Your task: Reproduce each line exactly, including spacing and punctuation.

Scripts that build scenes:
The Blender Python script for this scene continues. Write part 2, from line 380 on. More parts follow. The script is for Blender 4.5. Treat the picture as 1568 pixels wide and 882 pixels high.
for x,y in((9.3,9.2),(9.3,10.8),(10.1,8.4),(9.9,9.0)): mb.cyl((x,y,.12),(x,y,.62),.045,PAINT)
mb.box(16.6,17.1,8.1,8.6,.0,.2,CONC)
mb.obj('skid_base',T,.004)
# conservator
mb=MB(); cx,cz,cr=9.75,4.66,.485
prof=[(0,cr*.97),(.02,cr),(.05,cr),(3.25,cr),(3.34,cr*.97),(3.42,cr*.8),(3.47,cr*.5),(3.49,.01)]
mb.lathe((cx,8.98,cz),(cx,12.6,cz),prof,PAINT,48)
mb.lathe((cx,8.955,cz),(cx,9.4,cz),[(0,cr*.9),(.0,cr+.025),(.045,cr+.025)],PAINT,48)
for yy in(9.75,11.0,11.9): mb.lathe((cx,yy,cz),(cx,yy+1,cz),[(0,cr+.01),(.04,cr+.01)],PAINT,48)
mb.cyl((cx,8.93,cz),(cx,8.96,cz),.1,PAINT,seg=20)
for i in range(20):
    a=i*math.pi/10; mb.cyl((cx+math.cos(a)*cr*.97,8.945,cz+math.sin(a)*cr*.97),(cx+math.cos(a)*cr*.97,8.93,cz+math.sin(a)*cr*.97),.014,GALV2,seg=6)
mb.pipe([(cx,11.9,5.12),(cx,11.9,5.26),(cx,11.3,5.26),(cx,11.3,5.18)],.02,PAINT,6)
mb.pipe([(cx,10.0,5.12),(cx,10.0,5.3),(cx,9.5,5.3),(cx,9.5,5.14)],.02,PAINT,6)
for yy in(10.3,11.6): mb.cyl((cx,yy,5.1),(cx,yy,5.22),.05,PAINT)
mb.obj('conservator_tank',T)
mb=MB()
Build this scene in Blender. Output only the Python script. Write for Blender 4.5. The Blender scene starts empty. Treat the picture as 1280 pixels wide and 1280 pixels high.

Final result:
The Blender Python script for this scene continues. Write part 2, from line 380 on. More parts follow. The script is for Blender 4.5. Treat the picture as 1568 pixels wide and 882 pixels high.
for x,y in((9.3,9.2),(9.3,10.8),(10.1,8.4),(9.9,9.0)): mb.cyl((x,y,.12),(x,y,.62),.045,PAINT)
mb.box(16.6,17.1,8.1,8.6,.0,.2,CONC)
mb.obj('skid_base',T,.004)
# conservator
mb=MB(); cx,cz,cr=9.75,4.66,.485
prof=[(0,cr*.97),(.02,cr),(.05,cr),(3.25,cr),(3.34,cr*.97),(3.42,cr*.8),(3.47,cr*.5),(3.49,.01)]
mb.lathe((cx,8.98,cz),(cx,12.6,cz),prof,PAINT,48)
mb.lathe((cx,8.955,cz),(cx,9.4,cz),[(0,cr*.9),(.0,cr+.025),(.045,cr+.025)],PAINT,48)
for yy in(9.75,11.0,11.9): mb.lathe((cx,yy,cz),(cx,yy+1,cz),[(0,cr+.01),(.04,cr+.01)],PAINT,48)
mb.cyl((cx,8.93,cz),(cx,8.96,cz),.1,PAINT,seg=20)
for i in range(20):
    a=i*math.pi/10; mb.cyl((cx+math.cos(a)*cr*.97,8.945,cz+math.sin(a)*cr*.97),(cx+math.cos(a)*cr*.97,8.93,cz+math.sin(a)*cr*.97),.014,GALV2,seg=6)
mb.pipe([(cx,11.9,5.12),(cx,11.9,5.26),(cx,11.3,5.26),(cx,11.3,5.18)],.02,PAINT,6)
mb.pipe([(cx,10.0,5.12),(cx,10.0,5.3),(cx,9.5,5.3),(cx,9.5,5.14)],.02,PAINT,6)
for yy in(10.3,11.6): mb.cyl((cx,yy,5.1),(cx,yy,5.22),.05,PAINT)
mb.obj('conservator_tank',T)
mb=MB()
Build this scene in Blender. Output only the Python script. Write for Blender 4.5. The Blender scene starts empty. Treat the picture as 1280 pixels wide and 1280 pixels high.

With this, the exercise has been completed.